Op de gevel van het koninklijk paviljoen, onder het reliëf van Vrede, zijn twee vierkante reliëfs met attributen aangebracht. Het linker reliëf toont een fasces met een ramskop. Een fasces is een bundel roeden met een bijl: het symbool van gezag en het principe ‘door samenbundeling sterker’. Andere attributen zijn de koninklijke regalia: een kroon, een scepter met een sculptuur van een hand en de Rijksappel. Verder zijn een spiegel, twee vlaggen, palmtakken en linten afgebeeld. Dit reliëf representeert de Koninklijke macht.
Op de rechtertoren is een reliëf aangebracht met een haan, een wetboek, een weegschaal, een zwaard, een spiegel, eikenbladeren en linten. Dit reliëf representeert de Rechterlijke macht.

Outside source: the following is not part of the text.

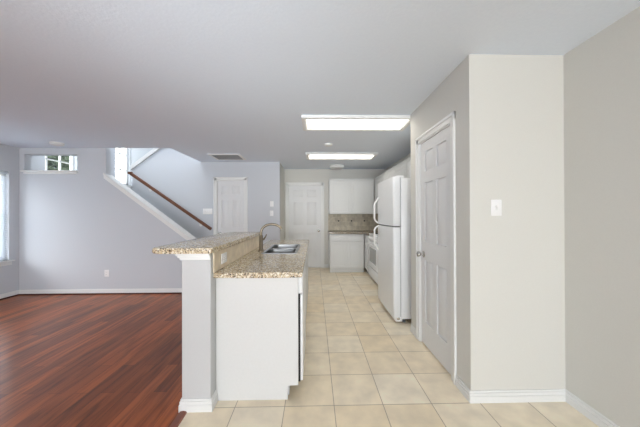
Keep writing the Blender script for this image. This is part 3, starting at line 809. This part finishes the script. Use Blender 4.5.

De van oorsprong Belgische beeldhouwer Pierre Elysée (Emil) Van den Bossche (1849-1921) was opgeleid aan de École des Beaux Arts in Brussel. Van den Bossche kwam naar Nederland als assistent van de eveneens Belgische beeldhouwer Eduard Colinet die doceerde aan de kunstnijverheidsschool Quellinus in Amsterdam. Van den Bossche maakte veel beeldhouwwerk voor kerken, waaronder de Amsterdamse Mozes en Aäronkerk. Hij werkte vaker voor de spoorwegen, onder meer in Vlissingen en ‘s-Hertogenbosch. In 1893 richtte hij samen met Willem Crevels het Atelier Van den Bossche en Crevels op. Dit atelier vervaardigde onder andere het beeldhouwwerk op de Gouden Koets.